## BEGIN PROVIDED MATERIAL
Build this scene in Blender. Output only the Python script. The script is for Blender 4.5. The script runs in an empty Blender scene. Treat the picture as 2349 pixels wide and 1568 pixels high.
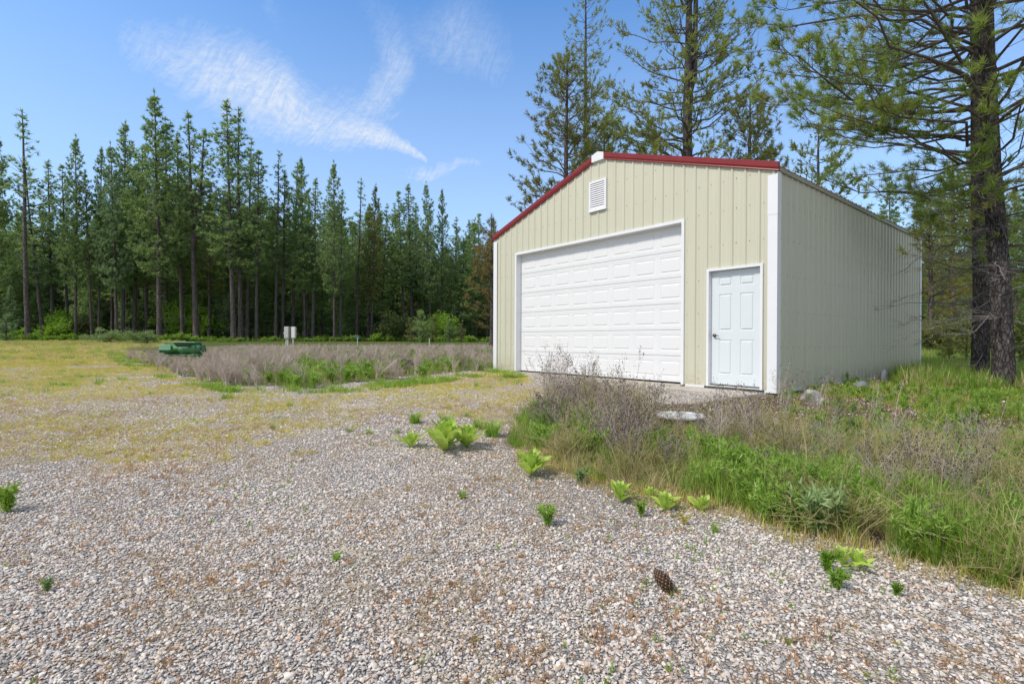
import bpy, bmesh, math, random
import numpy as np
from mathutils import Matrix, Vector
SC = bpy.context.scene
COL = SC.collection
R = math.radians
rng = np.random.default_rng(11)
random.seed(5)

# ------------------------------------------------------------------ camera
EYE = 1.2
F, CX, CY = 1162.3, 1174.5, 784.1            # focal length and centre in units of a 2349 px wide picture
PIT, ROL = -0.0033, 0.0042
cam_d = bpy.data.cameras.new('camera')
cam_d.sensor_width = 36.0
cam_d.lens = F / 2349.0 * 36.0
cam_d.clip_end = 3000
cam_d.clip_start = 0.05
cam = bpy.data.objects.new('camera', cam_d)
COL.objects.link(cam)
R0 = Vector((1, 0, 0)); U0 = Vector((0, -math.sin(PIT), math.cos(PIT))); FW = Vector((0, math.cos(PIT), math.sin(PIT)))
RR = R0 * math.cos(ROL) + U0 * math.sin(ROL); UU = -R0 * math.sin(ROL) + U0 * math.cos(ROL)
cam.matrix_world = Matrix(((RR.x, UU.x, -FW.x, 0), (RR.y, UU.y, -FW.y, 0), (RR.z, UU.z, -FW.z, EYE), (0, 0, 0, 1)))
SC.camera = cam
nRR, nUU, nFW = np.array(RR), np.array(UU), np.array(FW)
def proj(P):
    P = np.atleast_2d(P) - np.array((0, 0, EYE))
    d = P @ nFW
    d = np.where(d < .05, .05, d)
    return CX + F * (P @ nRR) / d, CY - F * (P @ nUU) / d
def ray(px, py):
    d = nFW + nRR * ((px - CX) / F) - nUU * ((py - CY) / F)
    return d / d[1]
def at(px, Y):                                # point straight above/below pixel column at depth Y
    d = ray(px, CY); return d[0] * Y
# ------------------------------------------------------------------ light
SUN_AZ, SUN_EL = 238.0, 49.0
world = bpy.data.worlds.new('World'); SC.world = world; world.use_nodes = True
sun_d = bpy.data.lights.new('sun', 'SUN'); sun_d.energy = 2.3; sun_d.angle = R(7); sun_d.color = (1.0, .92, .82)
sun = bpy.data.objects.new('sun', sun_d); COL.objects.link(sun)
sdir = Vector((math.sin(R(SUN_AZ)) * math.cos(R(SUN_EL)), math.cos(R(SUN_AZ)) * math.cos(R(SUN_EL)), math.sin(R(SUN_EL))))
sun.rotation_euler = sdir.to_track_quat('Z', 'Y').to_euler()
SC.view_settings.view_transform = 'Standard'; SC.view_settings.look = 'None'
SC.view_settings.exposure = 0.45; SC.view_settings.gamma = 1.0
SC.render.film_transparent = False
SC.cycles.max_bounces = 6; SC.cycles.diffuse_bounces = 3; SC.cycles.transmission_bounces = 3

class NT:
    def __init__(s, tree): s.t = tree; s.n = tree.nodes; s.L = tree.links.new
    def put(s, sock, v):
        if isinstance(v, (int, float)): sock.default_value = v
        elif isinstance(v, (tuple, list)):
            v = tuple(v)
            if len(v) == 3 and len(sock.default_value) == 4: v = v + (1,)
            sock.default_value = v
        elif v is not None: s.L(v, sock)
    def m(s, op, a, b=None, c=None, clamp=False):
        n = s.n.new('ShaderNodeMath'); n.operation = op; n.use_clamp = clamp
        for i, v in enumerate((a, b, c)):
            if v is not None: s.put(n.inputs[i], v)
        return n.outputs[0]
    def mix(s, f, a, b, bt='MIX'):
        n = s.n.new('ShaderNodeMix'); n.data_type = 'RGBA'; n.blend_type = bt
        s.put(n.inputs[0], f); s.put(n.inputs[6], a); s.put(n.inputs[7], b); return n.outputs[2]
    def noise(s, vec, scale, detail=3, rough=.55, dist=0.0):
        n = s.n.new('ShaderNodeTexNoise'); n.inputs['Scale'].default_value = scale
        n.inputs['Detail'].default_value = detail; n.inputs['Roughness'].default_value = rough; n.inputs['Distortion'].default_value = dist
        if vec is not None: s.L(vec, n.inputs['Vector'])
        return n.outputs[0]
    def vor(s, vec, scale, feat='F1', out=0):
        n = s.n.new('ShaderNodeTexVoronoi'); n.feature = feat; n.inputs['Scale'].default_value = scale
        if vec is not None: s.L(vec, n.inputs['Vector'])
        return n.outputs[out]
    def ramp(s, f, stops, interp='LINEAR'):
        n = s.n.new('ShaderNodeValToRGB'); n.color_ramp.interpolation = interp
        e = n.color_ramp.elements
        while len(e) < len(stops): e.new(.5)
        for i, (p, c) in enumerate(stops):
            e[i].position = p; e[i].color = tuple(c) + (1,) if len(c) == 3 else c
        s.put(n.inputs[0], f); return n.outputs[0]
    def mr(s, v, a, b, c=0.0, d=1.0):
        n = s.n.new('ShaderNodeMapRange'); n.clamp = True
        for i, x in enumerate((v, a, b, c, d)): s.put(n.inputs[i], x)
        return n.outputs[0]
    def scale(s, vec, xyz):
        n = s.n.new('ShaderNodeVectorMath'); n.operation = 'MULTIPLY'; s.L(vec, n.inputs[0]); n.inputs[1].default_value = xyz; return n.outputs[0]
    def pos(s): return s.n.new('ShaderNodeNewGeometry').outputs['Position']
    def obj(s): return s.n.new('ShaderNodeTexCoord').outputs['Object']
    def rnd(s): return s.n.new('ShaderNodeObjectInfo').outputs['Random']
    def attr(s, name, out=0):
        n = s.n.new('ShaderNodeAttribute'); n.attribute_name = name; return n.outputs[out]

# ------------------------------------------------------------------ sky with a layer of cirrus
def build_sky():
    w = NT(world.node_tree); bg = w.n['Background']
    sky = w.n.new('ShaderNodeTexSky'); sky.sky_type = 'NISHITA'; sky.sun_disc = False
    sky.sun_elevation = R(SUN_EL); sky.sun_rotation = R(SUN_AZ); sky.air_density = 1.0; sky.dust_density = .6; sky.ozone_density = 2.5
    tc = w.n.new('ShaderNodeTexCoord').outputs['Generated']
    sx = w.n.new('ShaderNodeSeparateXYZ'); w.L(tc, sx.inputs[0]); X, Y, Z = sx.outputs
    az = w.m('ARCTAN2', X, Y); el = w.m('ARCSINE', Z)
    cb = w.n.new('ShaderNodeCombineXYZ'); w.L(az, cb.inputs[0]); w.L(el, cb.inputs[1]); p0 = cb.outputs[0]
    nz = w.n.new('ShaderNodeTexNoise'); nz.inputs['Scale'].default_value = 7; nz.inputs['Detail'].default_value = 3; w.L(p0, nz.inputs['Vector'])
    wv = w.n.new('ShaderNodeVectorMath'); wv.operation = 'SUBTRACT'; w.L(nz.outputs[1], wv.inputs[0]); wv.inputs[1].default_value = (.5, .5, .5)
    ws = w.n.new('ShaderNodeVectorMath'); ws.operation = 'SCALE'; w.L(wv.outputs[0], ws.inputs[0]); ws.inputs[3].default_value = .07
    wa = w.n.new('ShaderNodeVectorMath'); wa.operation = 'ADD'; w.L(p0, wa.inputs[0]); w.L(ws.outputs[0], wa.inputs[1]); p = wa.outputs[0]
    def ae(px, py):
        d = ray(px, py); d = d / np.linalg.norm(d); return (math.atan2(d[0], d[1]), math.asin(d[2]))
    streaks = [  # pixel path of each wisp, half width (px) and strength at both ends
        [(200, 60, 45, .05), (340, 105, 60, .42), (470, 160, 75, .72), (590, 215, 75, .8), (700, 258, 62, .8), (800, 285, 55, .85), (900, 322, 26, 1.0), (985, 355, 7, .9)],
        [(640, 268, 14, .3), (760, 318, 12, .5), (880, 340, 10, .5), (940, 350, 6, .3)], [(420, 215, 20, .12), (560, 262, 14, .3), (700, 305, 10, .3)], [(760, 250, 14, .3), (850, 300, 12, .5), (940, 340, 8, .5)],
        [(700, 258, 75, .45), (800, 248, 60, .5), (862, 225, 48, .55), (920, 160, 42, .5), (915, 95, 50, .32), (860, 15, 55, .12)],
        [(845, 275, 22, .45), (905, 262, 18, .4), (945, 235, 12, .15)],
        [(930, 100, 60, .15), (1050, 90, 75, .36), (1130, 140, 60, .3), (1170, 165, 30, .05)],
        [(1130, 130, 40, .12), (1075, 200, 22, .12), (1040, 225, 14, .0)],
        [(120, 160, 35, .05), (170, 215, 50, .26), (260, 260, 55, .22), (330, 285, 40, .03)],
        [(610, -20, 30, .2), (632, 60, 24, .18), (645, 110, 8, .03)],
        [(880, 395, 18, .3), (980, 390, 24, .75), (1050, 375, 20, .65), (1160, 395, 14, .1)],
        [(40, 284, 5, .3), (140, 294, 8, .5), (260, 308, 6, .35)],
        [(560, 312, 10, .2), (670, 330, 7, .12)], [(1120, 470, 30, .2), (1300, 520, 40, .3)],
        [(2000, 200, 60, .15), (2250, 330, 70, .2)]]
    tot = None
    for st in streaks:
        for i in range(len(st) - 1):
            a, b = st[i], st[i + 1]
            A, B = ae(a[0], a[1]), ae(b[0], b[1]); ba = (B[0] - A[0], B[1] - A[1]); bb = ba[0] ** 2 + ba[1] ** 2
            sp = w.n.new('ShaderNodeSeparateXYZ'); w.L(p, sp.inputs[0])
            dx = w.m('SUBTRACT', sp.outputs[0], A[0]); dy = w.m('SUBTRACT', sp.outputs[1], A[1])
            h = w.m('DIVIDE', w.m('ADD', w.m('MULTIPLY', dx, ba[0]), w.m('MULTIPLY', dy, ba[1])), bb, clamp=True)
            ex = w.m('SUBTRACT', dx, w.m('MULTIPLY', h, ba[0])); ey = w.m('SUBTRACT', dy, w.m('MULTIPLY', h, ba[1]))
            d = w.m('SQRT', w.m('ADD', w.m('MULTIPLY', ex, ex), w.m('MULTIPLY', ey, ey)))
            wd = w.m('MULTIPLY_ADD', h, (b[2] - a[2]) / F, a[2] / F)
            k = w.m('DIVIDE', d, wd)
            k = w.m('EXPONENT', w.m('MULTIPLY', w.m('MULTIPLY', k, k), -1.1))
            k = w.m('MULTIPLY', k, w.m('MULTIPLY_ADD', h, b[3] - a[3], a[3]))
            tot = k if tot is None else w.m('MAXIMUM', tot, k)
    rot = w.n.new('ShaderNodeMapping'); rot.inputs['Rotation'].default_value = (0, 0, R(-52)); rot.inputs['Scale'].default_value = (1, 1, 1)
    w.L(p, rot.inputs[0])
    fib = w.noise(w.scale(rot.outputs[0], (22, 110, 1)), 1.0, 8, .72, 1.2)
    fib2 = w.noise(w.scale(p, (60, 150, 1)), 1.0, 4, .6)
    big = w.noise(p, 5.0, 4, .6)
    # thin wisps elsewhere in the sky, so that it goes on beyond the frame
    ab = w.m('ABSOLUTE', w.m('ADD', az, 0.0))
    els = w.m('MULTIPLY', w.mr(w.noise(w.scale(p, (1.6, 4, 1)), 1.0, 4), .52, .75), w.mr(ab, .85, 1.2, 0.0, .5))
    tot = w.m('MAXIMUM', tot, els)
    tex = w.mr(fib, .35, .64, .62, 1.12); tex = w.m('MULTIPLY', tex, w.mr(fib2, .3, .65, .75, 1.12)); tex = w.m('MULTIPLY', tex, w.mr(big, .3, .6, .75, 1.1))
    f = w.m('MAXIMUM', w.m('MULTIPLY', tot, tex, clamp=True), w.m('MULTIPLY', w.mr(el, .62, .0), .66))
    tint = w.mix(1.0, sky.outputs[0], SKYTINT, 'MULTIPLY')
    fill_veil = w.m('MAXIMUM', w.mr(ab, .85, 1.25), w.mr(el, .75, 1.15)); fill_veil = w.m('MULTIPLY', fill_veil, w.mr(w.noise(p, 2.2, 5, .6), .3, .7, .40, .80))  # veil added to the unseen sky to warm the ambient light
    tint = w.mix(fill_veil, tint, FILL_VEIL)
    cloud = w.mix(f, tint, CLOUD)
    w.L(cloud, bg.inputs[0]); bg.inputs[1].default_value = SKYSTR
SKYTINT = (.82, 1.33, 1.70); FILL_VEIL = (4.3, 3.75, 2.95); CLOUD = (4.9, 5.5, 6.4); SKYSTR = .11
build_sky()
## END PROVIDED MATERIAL
## BEGIN PROVIDED MATERIAL
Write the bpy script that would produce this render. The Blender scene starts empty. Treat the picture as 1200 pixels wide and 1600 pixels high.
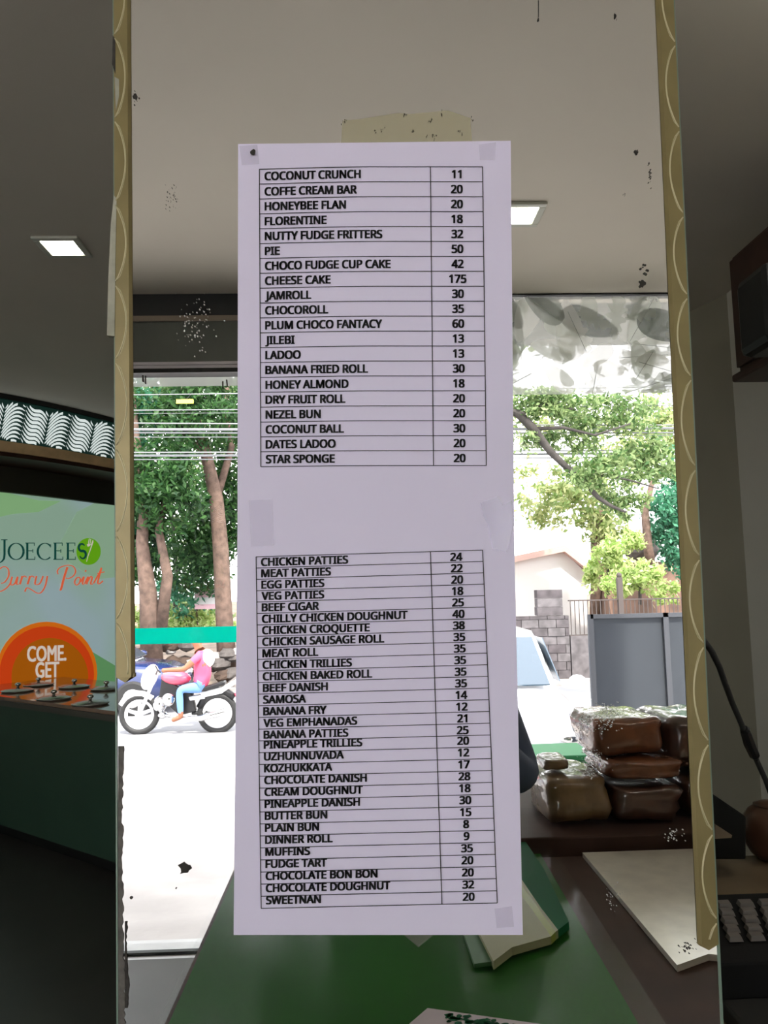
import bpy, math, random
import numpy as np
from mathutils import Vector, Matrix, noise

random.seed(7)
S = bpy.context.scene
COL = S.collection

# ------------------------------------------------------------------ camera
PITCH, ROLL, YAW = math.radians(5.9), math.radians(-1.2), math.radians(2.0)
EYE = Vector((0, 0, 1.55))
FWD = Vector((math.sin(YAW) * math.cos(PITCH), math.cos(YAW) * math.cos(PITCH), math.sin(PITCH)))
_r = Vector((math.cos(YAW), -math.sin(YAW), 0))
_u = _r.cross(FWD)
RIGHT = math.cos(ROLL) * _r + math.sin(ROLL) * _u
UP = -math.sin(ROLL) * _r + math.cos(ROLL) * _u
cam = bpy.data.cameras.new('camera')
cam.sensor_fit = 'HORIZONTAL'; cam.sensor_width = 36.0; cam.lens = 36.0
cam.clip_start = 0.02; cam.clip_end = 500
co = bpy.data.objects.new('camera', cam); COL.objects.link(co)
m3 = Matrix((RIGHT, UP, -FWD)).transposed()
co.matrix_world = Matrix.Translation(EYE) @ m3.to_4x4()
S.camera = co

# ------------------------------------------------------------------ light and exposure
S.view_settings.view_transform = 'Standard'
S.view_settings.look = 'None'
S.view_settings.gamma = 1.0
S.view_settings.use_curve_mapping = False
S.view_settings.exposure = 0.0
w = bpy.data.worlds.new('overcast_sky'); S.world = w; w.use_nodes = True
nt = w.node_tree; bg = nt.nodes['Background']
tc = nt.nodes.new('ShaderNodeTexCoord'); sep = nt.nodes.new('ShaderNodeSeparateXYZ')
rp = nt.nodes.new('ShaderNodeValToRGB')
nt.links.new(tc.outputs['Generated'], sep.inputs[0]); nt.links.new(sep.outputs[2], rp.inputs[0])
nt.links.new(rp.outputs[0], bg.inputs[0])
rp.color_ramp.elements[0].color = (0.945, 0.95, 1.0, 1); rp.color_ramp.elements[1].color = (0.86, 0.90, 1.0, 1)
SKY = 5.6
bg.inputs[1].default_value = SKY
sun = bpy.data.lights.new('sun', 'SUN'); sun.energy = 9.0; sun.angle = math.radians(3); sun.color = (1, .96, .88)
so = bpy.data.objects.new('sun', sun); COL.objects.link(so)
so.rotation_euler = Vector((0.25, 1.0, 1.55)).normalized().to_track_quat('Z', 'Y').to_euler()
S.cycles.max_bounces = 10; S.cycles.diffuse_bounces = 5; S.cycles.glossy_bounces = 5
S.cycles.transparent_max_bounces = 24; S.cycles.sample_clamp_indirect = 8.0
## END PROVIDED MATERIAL
## BEGIN PROVIDED MATERIAL
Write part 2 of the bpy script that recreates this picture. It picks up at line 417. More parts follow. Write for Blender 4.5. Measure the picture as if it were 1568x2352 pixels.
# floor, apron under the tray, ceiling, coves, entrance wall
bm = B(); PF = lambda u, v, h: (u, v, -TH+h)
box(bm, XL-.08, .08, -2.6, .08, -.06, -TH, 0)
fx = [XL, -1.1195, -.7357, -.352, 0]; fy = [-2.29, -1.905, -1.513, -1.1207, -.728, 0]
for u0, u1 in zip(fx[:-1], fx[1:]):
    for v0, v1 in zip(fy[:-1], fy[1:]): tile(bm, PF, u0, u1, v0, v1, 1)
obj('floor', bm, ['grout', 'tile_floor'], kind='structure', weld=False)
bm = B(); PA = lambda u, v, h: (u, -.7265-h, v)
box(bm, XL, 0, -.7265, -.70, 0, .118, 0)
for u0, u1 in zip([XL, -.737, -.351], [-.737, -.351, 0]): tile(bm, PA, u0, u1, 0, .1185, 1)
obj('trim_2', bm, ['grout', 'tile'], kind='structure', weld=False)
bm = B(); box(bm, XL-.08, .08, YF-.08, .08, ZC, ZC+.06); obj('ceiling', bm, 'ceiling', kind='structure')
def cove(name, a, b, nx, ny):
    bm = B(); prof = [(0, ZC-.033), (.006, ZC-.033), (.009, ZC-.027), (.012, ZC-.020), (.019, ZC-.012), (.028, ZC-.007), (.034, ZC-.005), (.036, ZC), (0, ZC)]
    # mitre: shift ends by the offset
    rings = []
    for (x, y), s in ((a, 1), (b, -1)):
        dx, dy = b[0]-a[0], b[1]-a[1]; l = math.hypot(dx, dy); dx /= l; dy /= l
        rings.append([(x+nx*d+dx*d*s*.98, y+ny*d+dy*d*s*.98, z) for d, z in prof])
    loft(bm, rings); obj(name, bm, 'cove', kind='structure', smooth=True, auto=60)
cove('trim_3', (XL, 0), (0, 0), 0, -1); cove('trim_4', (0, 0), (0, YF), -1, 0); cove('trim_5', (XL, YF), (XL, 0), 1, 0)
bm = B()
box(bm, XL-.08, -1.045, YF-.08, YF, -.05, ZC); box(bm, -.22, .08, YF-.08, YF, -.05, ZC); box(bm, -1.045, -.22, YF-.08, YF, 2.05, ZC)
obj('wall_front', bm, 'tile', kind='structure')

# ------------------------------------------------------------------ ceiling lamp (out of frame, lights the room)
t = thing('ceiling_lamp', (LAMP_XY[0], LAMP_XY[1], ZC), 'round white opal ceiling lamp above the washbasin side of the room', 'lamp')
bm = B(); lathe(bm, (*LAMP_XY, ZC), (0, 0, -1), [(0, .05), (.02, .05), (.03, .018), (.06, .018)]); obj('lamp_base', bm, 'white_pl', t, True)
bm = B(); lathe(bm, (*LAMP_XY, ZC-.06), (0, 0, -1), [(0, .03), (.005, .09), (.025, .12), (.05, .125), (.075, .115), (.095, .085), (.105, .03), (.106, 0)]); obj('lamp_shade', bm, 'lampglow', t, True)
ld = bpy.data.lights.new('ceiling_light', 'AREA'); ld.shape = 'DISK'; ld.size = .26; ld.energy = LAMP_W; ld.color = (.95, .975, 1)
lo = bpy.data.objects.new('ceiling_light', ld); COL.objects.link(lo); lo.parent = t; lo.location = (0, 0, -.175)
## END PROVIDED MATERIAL
- _EXERCISE REQUIREMENTS_: Reproduce, starting at the line containing "Write the bpy" and stopping after the line containing "from mathutils import Vector, Matrix, noise", each of those lines exactly and no others; leave pictures out.

- _THE COMPLETED TASK_:
Write the bpy script that would produce this render. The Blender scene starts empty. Treat the picture as 1200 pixels wide and 1600 pixels high.
import bpy, math, random
import numpy as np
from mathutils import Vector, Matrix, noise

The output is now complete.